Unfortunately, a brute-force approach amounts to solving the many-electron Schrödinger equation, which requires computation that scales exponentially with the number of electrons. Considering that an atom has dozens of electrons, and that molecules and materials have large numbers of atoms, we could easily end up waiting the age of the universe to complete our computation unless we restrict our attention to small systems with only a few atoms.
DFT, introduced by Walter Kohn and collaborators in 1964-1965, was a true scientific breakthrough, earning Kohn the Nobel Prize in Chemistry in 1998. DFT provides an extraordinary reduction in the computational cost of calculating the electron glue in an exact manner, from exponential to cubic, making it possible to perform calculations of practical value within seconds to hours.
What is the grand challenge in DFT?
But there is a catch: the exact reformulation has a small but crucial term—the exchange-correlation (XC) functional—which Kohn proved is universal (i.e., the same for all molecules and materials), but for which no explicit expression is known. For 60 years, people have designed practical approximations for the XC functional. The magazine Science dubbed the gold rush to design better XC models the “pursuit of the Divine Functional (opens in new tab)”. With time, these approximations have grown into a zoo of hundreds of different XC functionals from which users must choose, often using experimental data as a guide. Owing to the uniquely favorable computational cost of DFT, existing functionals have enabled scientists to gain extremely useful insight into a huge variety of chemical problems. However, the limited accuracy and scope of current XC functionals mean that DFT is still mostly used to interpret experimental results rather than predict them.
Why is it important to increase the accuracy of DFT?

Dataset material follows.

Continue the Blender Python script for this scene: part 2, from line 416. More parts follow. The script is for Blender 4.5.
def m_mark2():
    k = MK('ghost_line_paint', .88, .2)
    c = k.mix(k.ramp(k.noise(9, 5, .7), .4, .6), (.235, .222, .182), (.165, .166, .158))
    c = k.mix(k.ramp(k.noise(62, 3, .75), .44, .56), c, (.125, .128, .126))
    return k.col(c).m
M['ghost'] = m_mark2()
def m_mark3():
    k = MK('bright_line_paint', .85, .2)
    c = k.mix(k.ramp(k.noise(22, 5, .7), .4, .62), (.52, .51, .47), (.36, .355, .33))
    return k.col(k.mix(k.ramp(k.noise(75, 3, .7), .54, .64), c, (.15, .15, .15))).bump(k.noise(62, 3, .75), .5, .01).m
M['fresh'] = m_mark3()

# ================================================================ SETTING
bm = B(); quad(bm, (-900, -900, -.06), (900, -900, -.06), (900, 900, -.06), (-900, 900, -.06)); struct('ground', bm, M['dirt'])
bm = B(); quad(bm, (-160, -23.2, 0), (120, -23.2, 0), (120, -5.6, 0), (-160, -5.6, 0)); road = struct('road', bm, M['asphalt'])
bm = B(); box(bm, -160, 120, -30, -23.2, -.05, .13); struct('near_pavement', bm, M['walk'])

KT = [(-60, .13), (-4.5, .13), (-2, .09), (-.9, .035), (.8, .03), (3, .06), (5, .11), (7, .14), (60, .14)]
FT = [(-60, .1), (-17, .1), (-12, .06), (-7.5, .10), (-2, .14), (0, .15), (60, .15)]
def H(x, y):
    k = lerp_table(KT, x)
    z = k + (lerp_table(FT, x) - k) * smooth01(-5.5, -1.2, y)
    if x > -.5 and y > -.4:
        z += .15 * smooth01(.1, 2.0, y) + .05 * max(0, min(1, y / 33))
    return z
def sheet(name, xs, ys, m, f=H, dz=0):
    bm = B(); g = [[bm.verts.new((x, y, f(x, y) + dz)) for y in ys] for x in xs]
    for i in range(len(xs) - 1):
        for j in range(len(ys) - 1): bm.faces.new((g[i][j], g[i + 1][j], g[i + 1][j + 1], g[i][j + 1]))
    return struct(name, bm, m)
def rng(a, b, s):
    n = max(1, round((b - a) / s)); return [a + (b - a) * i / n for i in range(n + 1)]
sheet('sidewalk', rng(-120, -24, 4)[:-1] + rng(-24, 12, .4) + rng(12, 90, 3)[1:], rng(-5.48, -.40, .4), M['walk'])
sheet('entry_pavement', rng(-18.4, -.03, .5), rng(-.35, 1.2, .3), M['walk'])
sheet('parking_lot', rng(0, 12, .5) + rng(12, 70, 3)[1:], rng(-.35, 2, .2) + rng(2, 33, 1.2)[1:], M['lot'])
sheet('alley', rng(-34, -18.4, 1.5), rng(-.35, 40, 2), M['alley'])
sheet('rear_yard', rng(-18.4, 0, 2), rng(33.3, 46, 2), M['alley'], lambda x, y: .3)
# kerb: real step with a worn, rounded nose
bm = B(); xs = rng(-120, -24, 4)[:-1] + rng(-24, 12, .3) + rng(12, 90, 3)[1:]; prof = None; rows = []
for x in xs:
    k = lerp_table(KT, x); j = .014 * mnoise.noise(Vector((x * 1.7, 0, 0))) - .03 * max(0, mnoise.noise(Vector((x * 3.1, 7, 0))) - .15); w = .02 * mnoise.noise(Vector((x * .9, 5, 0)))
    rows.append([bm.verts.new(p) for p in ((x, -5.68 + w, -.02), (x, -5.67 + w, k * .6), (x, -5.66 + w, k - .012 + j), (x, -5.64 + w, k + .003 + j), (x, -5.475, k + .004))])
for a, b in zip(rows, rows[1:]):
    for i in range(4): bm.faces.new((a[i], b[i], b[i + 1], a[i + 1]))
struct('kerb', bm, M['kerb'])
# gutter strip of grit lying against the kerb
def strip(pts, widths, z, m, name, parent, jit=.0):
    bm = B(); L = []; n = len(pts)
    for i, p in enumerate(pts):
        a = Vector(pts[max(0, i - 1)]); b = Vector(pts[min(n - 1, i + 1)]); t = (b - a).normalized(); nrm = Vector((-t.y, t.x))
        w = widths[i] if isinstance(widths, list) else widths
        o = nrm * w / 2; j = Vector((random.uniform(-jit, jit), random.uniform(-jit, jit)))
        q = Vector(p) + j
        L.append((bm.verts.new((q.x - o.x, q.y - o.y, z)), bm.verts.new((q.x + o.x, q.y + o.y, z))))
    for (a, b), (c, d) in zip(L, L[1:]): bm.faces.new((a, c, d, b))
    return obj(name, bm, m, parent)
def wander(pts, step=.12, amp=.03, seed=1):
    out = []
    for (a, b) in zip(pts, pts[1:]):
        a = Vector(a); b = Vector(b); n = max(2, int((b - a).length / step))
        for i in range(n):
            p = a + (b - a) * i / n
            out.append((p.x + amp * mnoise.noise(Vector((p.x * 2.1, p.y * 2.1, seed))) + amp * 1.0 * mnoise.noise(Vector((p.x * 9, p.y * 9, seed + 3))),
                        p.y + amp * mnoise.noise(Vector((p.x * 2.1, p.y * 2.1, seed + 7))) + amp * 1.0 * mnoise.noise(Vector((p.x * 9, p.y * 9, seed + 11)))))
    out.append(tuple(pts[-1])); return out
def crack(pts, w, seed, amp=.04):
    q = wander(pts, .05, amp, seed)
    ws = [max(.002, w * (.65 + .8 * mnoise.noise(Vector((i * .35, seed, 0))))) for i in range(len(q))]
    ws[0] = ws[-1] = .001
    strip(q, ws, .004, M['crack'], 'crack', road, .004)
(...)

We can contrast the present state of computational chemistry with the state of aircraft engineering and design. Thanks to predictive simulations, aeronautical engineers no longer need to build and test thousands of prototypes to identify one viable design. However, this is exactly what we currently must do in molecular and materials sciences. We send thousands of potential candidates to the lab, because the accuracy of the computational methods is not sufficient to predict the experiments. To make a significant shift in the balance from laboratory to in silico experiments, we need to remove the fundamental bottleneck of the insufficient accuracy of present XC functionals. This amounts to bringing the error of DFT calculations with respect to experiments within chemical accuracy, which is around 1 kcal/mol for most chemical processes. Present approximations typically have errors that are 3 to 30 times larger.